Earmarks are a longstanding congressional tradition; lawmakers of both parties have long sought to "bring home the bacon," in the form of federal aid to their states and districts. Earmarks quadrupled during the 12 years, beginning in 1995, when the Republicans held sway on Capitol Hill, but the Democrats currently in power have no intention of abolishing the bacon temptation.

The party's bigwigs have signaled that Obama would be wise to butt out of their business. House majority leader Steny Hoyer said Monday, "I don't think the White House has the ability to tell us what to do," and he cited the constitutional separation-of-powers doctrine as proof that Congress has the power to direct federal expenditures. Last week, meanwhile, Senate leader Harry Reid said, "I'm here to tell everyone that we have an obligation as members of Congress to help direct spending to our states." 9Indeed, there are six Obama Cabinet members who are well acquainted with Reid's argument; until recently, they too were lawmakers who brought home the bacon - reportedly loading $280 million worth of earmarks into a spending bill last autumn.)

This little dustup with congressional Democrats puts Obama in a bit of a squeeze. On the one hand, he needs to demonstrate that he is still the promised reformer; hence the statement on Monday, from the White House press secretary, that even though Obama didn't comb the current spending bill line by line, "the rules of the road going forward for those many appropriations bills that will go through Congress and come to his desk will be done differently." On the other hand, Obama dare not risk pushing too hard for new "rules of the road," because he can't afford to alienate his congressional allies. He'll need them all when it's crunch time to pass the big-ticket items such as health care reform.

No doubt the Republicans, watching from the sidelines, would love to use the earmark issue to drive a wedge between the White House and the Democratic lawmakers, but their own credibility is seriously undercut by their hypocrisy. According to the non-partisans Taxpayers for Common Sense, the GOP is responsible for 40 percent of the earmarks in the spending package, and six of the top 10 Senate earmarkers are Republicans...or, as legendary conservative fundraiser Richard Viguerie earlier today called them, "the weak-kneed, spineless, earmark –loving Republicans." (And hey, isn't the GOP supposed to be the party of small government?) That top-10 list includes Senate GOP leader Mitch McConnell, who railed yesterday about the Obama "spending binge" without once mentioning his 36-item, $50-million earmark contribution.

More generally, the GOP, after weeks of attacks on Obama, still has no credibility with the public. In the newly-released NBC-Wall Street Journal survery, jointly conducted by Republican pollster Bill McInturff and Democratic pollster Peter Hart, Obama's favorability rating stands at 68 percent, with the Republican party at 26 percent (an all-time low in this longstanding survey). And, by a margin of more than 2-1, Americans trust the Democratics over the Republicans to pull the nation out of the recession. McInturff, speaking for his fellow Republicans, said that "these are difficult and problematic numbers," in part because Americans are willing to give Obama "a long leash."

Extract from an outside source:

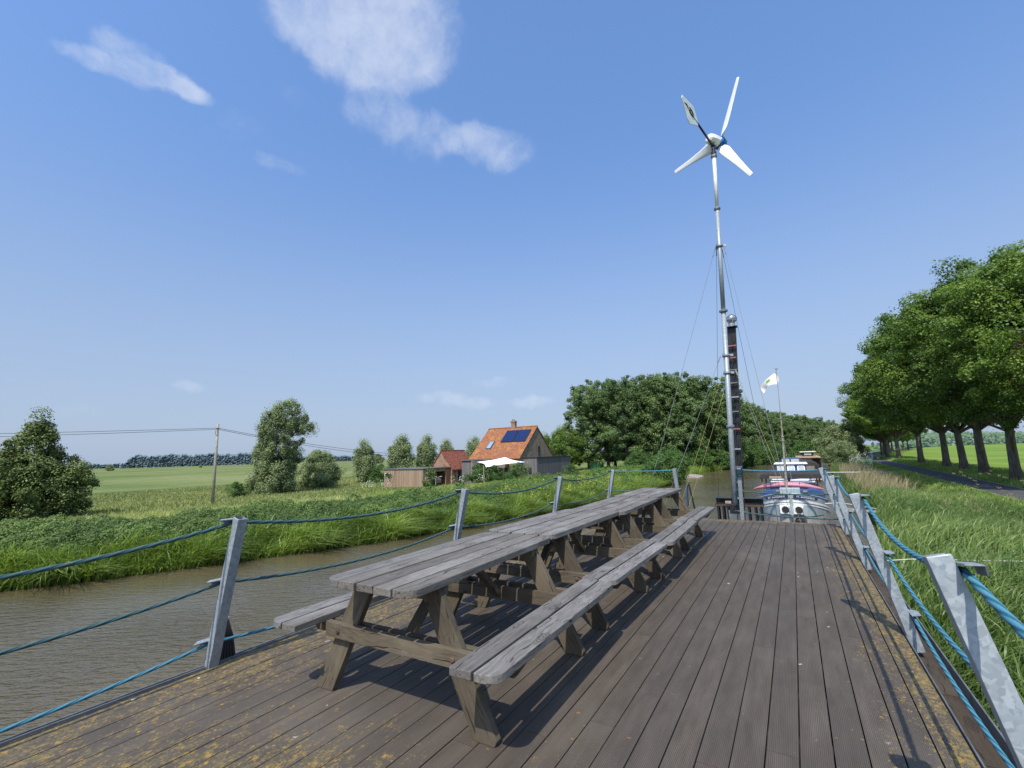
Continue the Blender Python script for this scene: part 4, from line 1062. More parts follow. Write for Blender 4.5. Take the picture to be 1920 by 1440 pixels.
# ------------------------------------------------------------------ trees
def tree_mesh(name, H, prof, trunk_h, r0, nclump, nleaf, lsize, leafmat_, lean=(0,0), flat=.7, clr=1.1, seed=1, limbs=26, base=.05, inner=.5, droop=0.0, stems=1, boughs=0, bspread=.2):
    """prof: [(t, radius)] crown outline over t=0..1 from crown base to top"""
    rg = np.random.default_rng(seed); random.seed(seed)
    T, R_ = zip(*prof)
    root = empty(name)
    cz0 = trunk_h; CH = H-trunk_h
    tt = []
    while len(tt) < nclump:
        u = rg.uniform(); 
        if rg.uniform() < (np.interp(u, T, R_)/max(R_))**1.4+.06: tt.append(u)
    cl = []
    if boughs:                                             # clumps gathered on boughs, with gaps between them
        Rm = max(R_); bc = []; tries = 0
        while len(bc) < boughs and tries < 4000:
            tries += 1; u = rg.uniform(.02, .97)
            if rg.uniform() > (np.interp(u, T, R_)/Rm)**1.2+.05: continue
            a = rg.uniform(0, 2*PI); rr = np.interp(u, T, R_)*(1+.16*math.sin(3*a+seed+u*4))*(.30+.62*rg.uniform()**.5)
            p = (rr*math.cos(a)+lean[0]*u, rr*math.sin(a)+lean[1]*u, cz0+CH*u)
            if all((p[0]-q[0])**2+(p[1]-q[1])**2+(p[2]-q[2])**2 > (Rm*.30)**2*(1 if tries < 1500 else .3) for q in bc): bc.append(p)
        for i in range(int(nclump*.5)):
            b_ = bc[i % len(bc)]; d_ = rg.normal(size=3); d_ /= np.linalg.norm(d_); q_ = Rm*bspread*rg.uniform(.5, 1.25)
            cl.append((b_[0]+d_[0]*q_, b_[1]+d_[1]*q_, b_[2]+d_[2]*q_*.62+.1, clr*rg.choice([.55,.75,1.0,1.25])*rg.uniform(.85, 1.15)))
        tt = tt[:nclump-len(cl)]
    for u in tt:
        a = rg.uniform(0, 2*PI); lob = 1+.20*math.sin(3*a+seed+u*4)+.13*math.sin(5*a-u*9+seed*2)
        rr = np.interp(u, T, R_)*lob*(inner+(1-inner)*rg.uniform()**.5)
        z = cz0+CH*u
        cl.append((rr*math.cos(a)+lean[0]*u, rr*math.sin(a)+lean[1]*u, z+rg.normal(0, .25), clr*rg.choice([.55,.75,1.0,1.3,1.75])*rg.uniform(.85, 1.15)))
    cl = np.array(cl)
    per = nleaf//nclump
    C = np.repeat(cl, per, 0); N = len(C)
    d = rg.normal(size=(N, 3)); d /= np.linalg.norm(d, axis=1)[:, None]
    rad = rg.uniform(.35, 1.0, N)**.55*C[:, 3]
    off = d*rad[:, None]; off[:, 2] *= flat
    off[:, 2] -= droop*rad**2*rg.uniform(0, 1, N)
    stray = rg.uniform(0, 1, N) < .22; off[stray] += rg.normal(0, clr*.26, (int(stray.sum()), 3))
    P_ = C[:, :3]+off; keep = P_[:, 2] > base; P_ = P_[keep]; d = d[keep]; rad = rad[keep]; C = C[keep]
    nm = d*1.0+np.array([0, 0, .55])+rg.normal(0, .45, d.shape)
    crnd = rg.uniform(0, 1, nclump).repeat(per)[keep]
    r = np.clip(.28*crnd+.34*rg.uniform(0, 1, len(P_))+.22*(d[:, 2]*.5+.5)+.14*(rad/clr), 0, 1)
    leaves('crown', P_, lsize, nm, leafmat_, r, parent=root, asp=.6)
    m = MB()
    top = (lean[0]*.75, lean[1]*.75)
    for s_ in range(stems):
        sx = 0 if stems == 1 else .5*math.cos(s_*2.1); sy = 0 if stems == 1 else .5*math.sin(s_*2.1)
        pts = []; rs = []; K = 9; hh = trunk_h+CH*.72
        for k in range(K+1):
            u = k/K; z = -.3+(hh+.3)*u
            wob = .22*u*H/15
            f = max(0, (z-trunk_h*.7)/(hh)); 
            pts.append((sx*.5*(1+2.5*u)+top[0]*f+wob*math.sin(u*5+seed+s_), sy*.5*(1+2.5*u)+top[1]*f+wob*math.cos(u*4+seed), z))
            rs.append((r0/math.sqrt(stems))*((1-u)**.85*.92+.06)*(1.45 if k == 0 else 1.0))
        m.tube(pts, rs, 10)
        idx = rg.choice(nclump, min(nclump, max(1, limbs//stems)), replace=False)
        for i in idx:
            c = Vector(cl[i, :3]); kz = max(trunk_h*.72, min(hh*.96, c.z-abs(rg.normal(0, .16))*CH-.28*math.hypot(c.x-top[0]*.5, c.y-top[1]*.5)))
            u = (kz+.3)/(hh+.3); q = u*K; k0 = min(K-1, int(q)); p0 = Vector(pts[k0]).lerp(Vector(pts[k0+1]), q-k0); rr = rs[k0]*.42
            mid = p0.lerp(c, .5)+Vector((0, 0, .10*(c-p0).length)); mid += Vector(tuple(rg.normal(0, .12*H/15, 3)))
            bz = [(p0*(1-v)**2+mid*2*v*(1-v)+c*v*v) for v in [k/5 for k in range(6)]]
            m.tube(bz, [max(.012, rr*(1-.82*k/5)) for k in range(6)], 6)
    m.build('trunk', MAT['bark'], root, smooth=True, world=False)
    return root
def place(proto, used, x, y, s=1.0, rz=0.0, sz=None, z=None, **kw):
    o = proto if proto.name not in used else copy_tree(proto)
    used.add(proto.name)
    o.location = (x, y, g1(x, y)-.05 if z is None else z); o.rotation_euler.z = rz; o.scale = (s, s, sz or s)
    tag(o, kw.get('label'), kw.get('cat', 'tree'), kw.get('group')); return o
used = set()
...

In the long run, Obama's success will hinge in part on how well he works with his congressional counterparts to tame the recession and move the agenda he promised. Ideally, all those congressional Democrats would be focused solely on the greater good. But it's a fact of political life that earmarks (albeit with more public disclosure, as now mandated by Congress) often grease the wheels of the legislative machinery, helping to secure the crucial votes of lawmakers who require a little self interest before they consider the national interest.

Obama may determine in the end that certain reform promises may have to be junked, that he can't afford the luxury of purity. And a broken promise on earmarks may be no big deal in the end. Here's the bottom line: If the economy recovers and Obama gets the credit, relatively few Americans will care that he caved on a vow to cull congressional earmarks "line by line." And if the economy stays in the pits, a cave on earmarks will be a minor item on the voters' list of grievances against this president in 2012.